Deluy n’est pas nos­tal­gique de cette époque, pas plus pour ce qui est de la France, que son texte évoque par­fois, du côté de Mar­seille, que pour l’URSS. Il nous emmène en trois par­ties liées les unes aux autres, mal­gré des temps dif­férents, dans la Russie à peine post sovié­tique, au moment de la Chute du Rideau de Fer ou presque, autour de 1992 / 1993 puis entre 2000 et 2003, de Moscou à Pékin, en pas­sant par Lén­ingrad / Saint-Peters­bourg et Oulan-Bator. Le poète mêle impres­sions quo­ti­di­ennes sous forme poé­tique, regards sur ce qu’il voit, sen­sa­tions et sen­ti­ments, car­nets de notes, tra­duc­tions, sou­venirs d’autres épo­ques, les années 60 et 70. C’est un jour­nal de voy­age, voy­ages au pluriel. C’est aus­si un voy­age dans un passé proche, et un recueil de pen­sées descrip­tives sur le présent. Deluy n’admirait pas la Russie stal­in­i­enne. Il n’en admire pas plus celle de Pou­tine et ses men­di­ants dans les rues. Et Deluy a bien rai­son. C’est un livre sur un choc, sur la fin d’un monde tant sur le plan intérieur qu’extérieur, ces moments où le désor­dre s’installe, moments que l’on sait naturelle­ment être aus­si ceux d’une remise à l’ordre. Et Deluy d’écrire :

 

Fin du régime soviétique
Choc pour la majorité
D’un coup
Les gens croyaient
Le social­isme fini­ra par trouver
Sa voie
Et toute la souf­france endurée
Ne l’aura pas été pour rien

 

Un livre ancré dans ce qui passe sous les yeux :

 

Neige accu­mulée
Neige
Noire
Rien de plus sale que la neige sale
Ce matin
La Russie sort dif­fi­cile­ment de la neige
Et de l’URSS

 

On lit ce livre comme un long chant, celui de la dis­lo­ca­tion d’un monde, de vies entières tournées, ain­si que dans la com­mune de mon enfance, vers ce monde meilleur qui n’en finis­sait plus de ne pas arriv­er. Un monde que l’on attendait, ici, à l’ouest, dans le con­fort d’un car­can par­ti­san. Avec ses lieux, ses poètes, ses cinéastes, ses romanciers, ses amis, ses fédéra­tions, ses assur­ances et mutuelles sol­idaires. Ses com­bats et col­lectes en faveur des peu­ples opprimés. Un monde à part incor­poré dans un autre monde. Pas Berlin-Est, mais tout de même, pas l’Ouest non plus. Et pour­tant en France.

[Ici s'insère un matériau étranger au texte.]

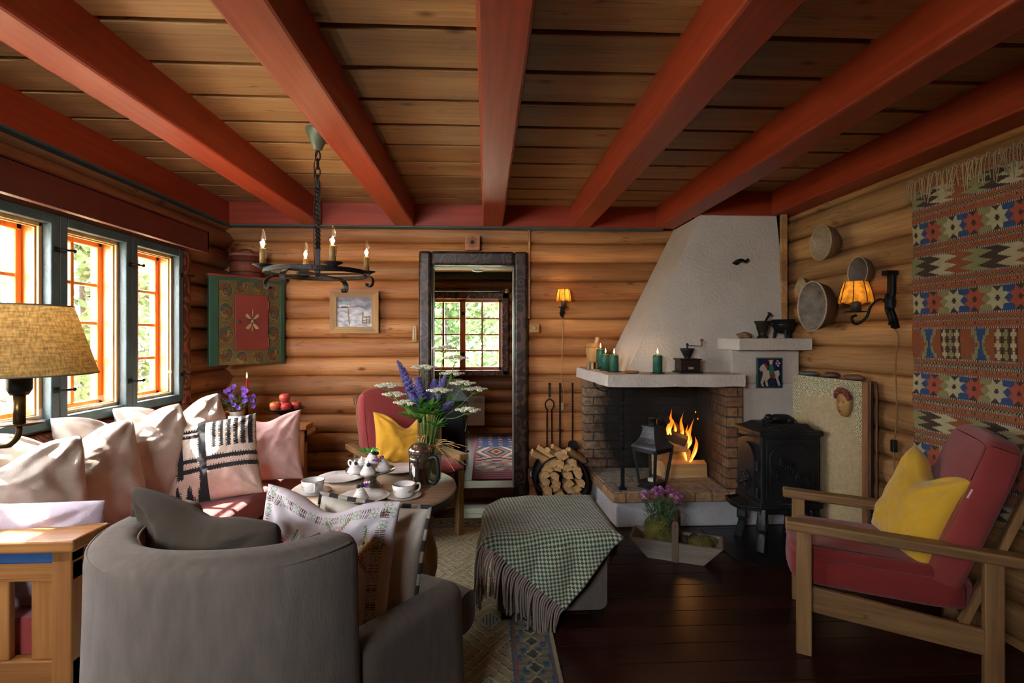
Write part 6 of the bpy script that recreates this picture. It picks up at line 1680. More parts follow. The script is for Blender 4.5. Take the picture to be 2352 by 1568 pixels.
# ================================================================ on the right wall
bw_m = wood('turned_bowl', '#5e4632', '#7e6248', 1, .55, bmp=.15); bi = M('bowl_inside_grey', '#54483f', .6, vs=14, c2='#94867a', bmp=.2)
def bowl(label, y, z, r, depth, tilt, mats, sy=1.0):
    t = thing('wooden_bowl', label, 'bowl', (2.125, y, z), 0, 'wooden bowls hung on the log wall')
    R = rotx(tilt) @ roty(-PI / 2)
    mb = MB(); mb.lathe([(0, 0), (r * .45, .004), (r * .85, depth * .45), (r, depth), (r * .97, depth + .003)], 32, (0, 0, 0), R, cap=False, sx=1.0, sy=sy); mb.build('outside', mats[0], t)
    mb = MB(); mb.lathe([(r * .97, depth + .003), (r * .93, depth), (r * .78, depth * .5), (r * .4, depth * .2), (0, depth * .16)], 32, (0, 0, 0), R, cap=False, sx=1.0, sy=sy); mb.build('inside', mats[1], t)
    mb = MB(); mb.tube([R @ Vector((r * .975 * math.cos(a), r * .975 * sy * math.sin(a), depth + .002)) for a in [2 * PI * k / 40 for k in range(40)]], r * .028, 6, closed=True); mb.build('rim', wood('bowl_rim', '#b09a7c', '#ccb498', 1, .6), t)
bowl('round pale-rimmed wooden bowl hung highest on the log wall', 3.03, 1.845, .108, .105, 0, (bw_m, wood('bowl_inside_tan', '#8c7860', '#b09a7c', 1, .6)), .92)
bowl('large worn grey wooden bowl hung lowest on the log wall', 3.085, 1.465, .155, .125, 0, (wood('dark_bowl', '#3a2a1e', '#54402e', 1, .55), bi), .92)
bowl('smallest pale wooden bowl hung beside the large grey one', 3.29, 1.605, .058, .065, 0, (bw_m, wood('bowl_inside_cream', '#a08a68', '#c0a884', 1, .6)), .92)
bowl('grey-brown wooden bowl half hidden behind the glowing wall lamp', 2.76, 1.635, .085, .075, 0, (bw_m, wood('bowl_inside_dark', '#4a4440', '#6a625c', 1, .6)), .92)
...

Deluy, comme de Molesmes enfant, a vécu dans un roman de sci­ence fic­tion tourné vers un futur radieux et pour­tant inclus dans le passé. Etrange sentiment.

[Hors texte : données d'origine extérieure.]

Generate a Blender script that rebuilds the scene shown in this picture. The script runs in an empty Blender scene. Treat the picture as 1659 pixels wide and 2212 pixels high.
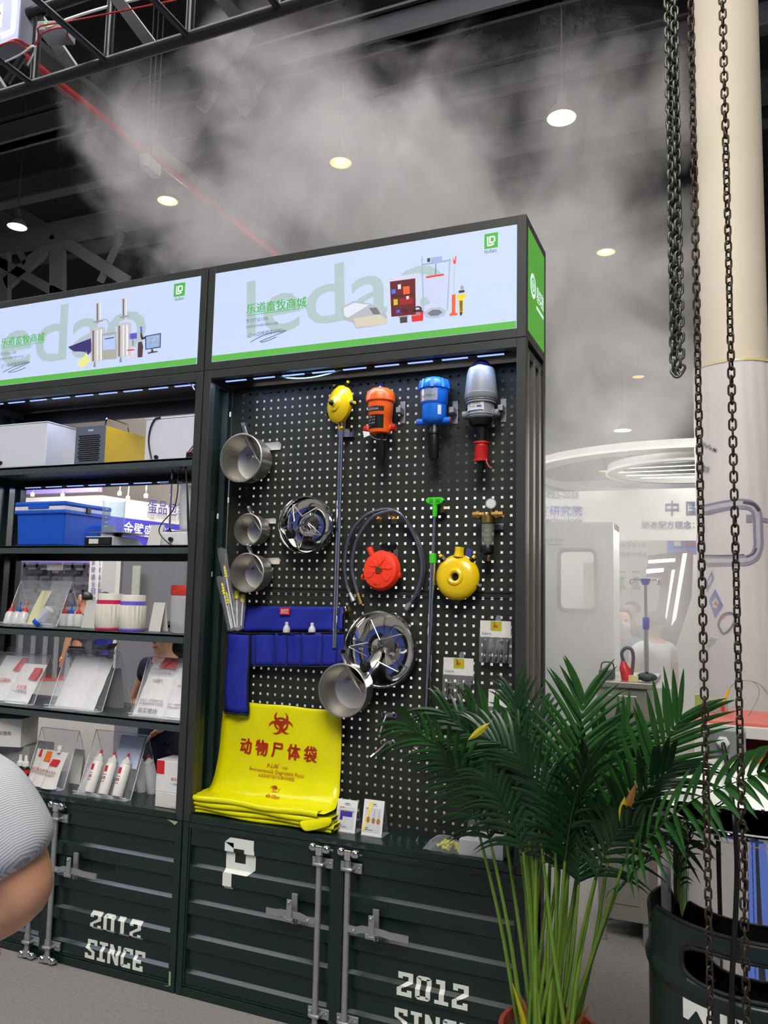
import bpy, bmesh, math, random
from mathutils import Vector, Matrix
random.seed(11)
SC = bpy.context.scene
COL = SC.collection
PI = math.pi

# ------------------------------------------------------------------ camera, world, lights, exposure
F_PX, YAW, PITCH, ROLL = 1705.66, 0.4003, 0.1038, 0.0222
EYE = Vector((2.2096, -3.012, 1.75))
_f = Vector((-math.sin(YAW)*math.cos(PITCH), math.cos(YAW)*math.cos(PITCH), math.sin(PITCH)))
_r = Vector((math.cos(YAW), math.sin(YAW), 0))
_u = _r.cross(_f)
RIGHT = _r*math.cos(ROLL) + _u*math.sin(ROLL)
UP = -_r*math.sin(ROLL) + _u*math.cos(ROLL)
FWD = _f
cam = bpy.data.cameras.new('camera'); camo = bpy.data.objects.new('camera', cam); COL.objects.link(camo)
cam.sensor_fit = 'HORIZONTAL'; cam.sensor_width = 36.0; cam.lens = F_PX/1659*36.0
cam.clip_start = 0.05; cam.clip_end = 200
mw = Matrix((RIGHT, UP, -FWD)).transposed().to_4x4(); mw.translation = EYE
camo.matrix_world = mw
SC.camera = camo

SC.view_settings.view_transform = 'Standard'; SC.view_settings.look = 'None'
SC.view_settings.exposure = 0.0; SC.view_settings.gamma = 1.0
SC.view_settings.use_curve_mapping = False
SC.cycles.volume_bounces = 1
SC.cycles.volume_step_rate = 1.0
SC.cycles.max_bounces = 5; SC.cycles.diffuse_bounces = 2; SC.cycles.glossy_bounces = 3; SC.cycles.use_adaptive_sampling = True; SC.cycles.adaptive_threshold = 0.08; SC.cycles.adaptive_min_samples = 8; SC.cycles.use_light_tree = False; SC.cycles.transparent_max_bounces = 16
SC.cycles.transmission_bounces = 8
SC.cycles.caustics_reflective = False; SC.cycles.caustics_refractive = False

wd = bpy.data.worlds.new('hall_air'); SC.world = wd; wd.use_nodes = True
wd.node_tree.nodes['Background'].inputs[0].default_value = (0.80, 0.82, 0.90, 1)
wd.node_tree.nodes['Background'].inputs[1].default_value = 0.30

def area(name, loc, target, sx, sy, power, color=(1, 1, 1)):
    l = bpy.data.lights.new(name, 'AREA'); l.shape = 'RECTANGLE'; l.size = sx; l.size_y = sy
    l.energy = power; l.color = color
    o = bpy.data.objects.new(name, l); COL.objects.link(o); o.location = loc
    o.rotation_euler = (Vector(target)-Vector(loc)).to_track_quat('-Z', 'Y').to_euler()
    return o
area('aisle_fill_light', (2.6, -5.2, 7.0), (0.8, -0.6, 1.2), 3.4, 3.0, 620, (1.0, 0.955, 0.90))  # unseen fill added to brighten the fronts and the visitor's arm
area('hall_light_side_left', (-6.3, -1.65, 7.7), (-6.3, -1.7, 0.5), 2.7, 2.5, 200, (0.76, 0.78, 1.0))
area('hall_light_side_mid', (-3.7, -1.65, 7.7), (-3.7, -1.7, 0.5), 2.4, 2.5, 130, (0.93, 0.88, 0.95))
area('hall_light_side_right', (-1.2, -1.65, 7.7), (-1.2, -1.7, 0.5), 2.4, 2.5, 88, (1.0, 0.96, 0.80))
area('hall_light_rear', (0.6, 4.2, 10.4), (0.6, 4.0, 0), 9.0, 6.0, 420, (1.0, 0.925, 0.94))
area('far_wall_fill', (-6.2, 6.6, 7.2), (-7.6, 11.0, 1.6), 5.0, 3.0, 900, (1.0, 0.97, 0.95))  # added wash that brightens the far grey wall
area('booth_wall_fill', (1.2, 6.8, 5.4), (1.2, 9.4, 2.0), 4.5, 1.0, 210, (1.0, 0.98, 0.92))  # unseen fill added to brighten the white booth wall and fog
area('haze_fill_light', (2.0, 4.0, 2.7), (1.2, 2.0, 1.0), 1.6, 1.2, 52, (1.0, 0.98, 0.90))  # unseen fill added to brighten the low haze

# ------------------------------------------------------------------ helpers
def ray(u, v):
    return RIGHT*((u-829.5)/F_PX) + UP*(-(v-1106)/F_PX) + FWD
def P(u, v, y=None, z=None, x=None, d=None):
    """the point in the hall, on a known plane, that was measured at this place of the photograph"""
    r = ray(u, v)
    if d is not None: t = d
    elif y is not None: t = (y-EYE.y)/r.y
    elif z is not None: t = (z-EYE.z)/r.z
    else: t = (x-EYE.x)/r.x
    return EYE + r*t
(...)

Que je l’écrive éton­nera sans doute et pour­tant il faut que cela soit dit : Imprévis­i­ble passé est un grand livre. Qui par­le autant de ce que nous sommes devenus que de ce que nous avons été. Le regard d’un poète sur le temps, sur ce mul­ti­ple simul­tané qu’est le temps.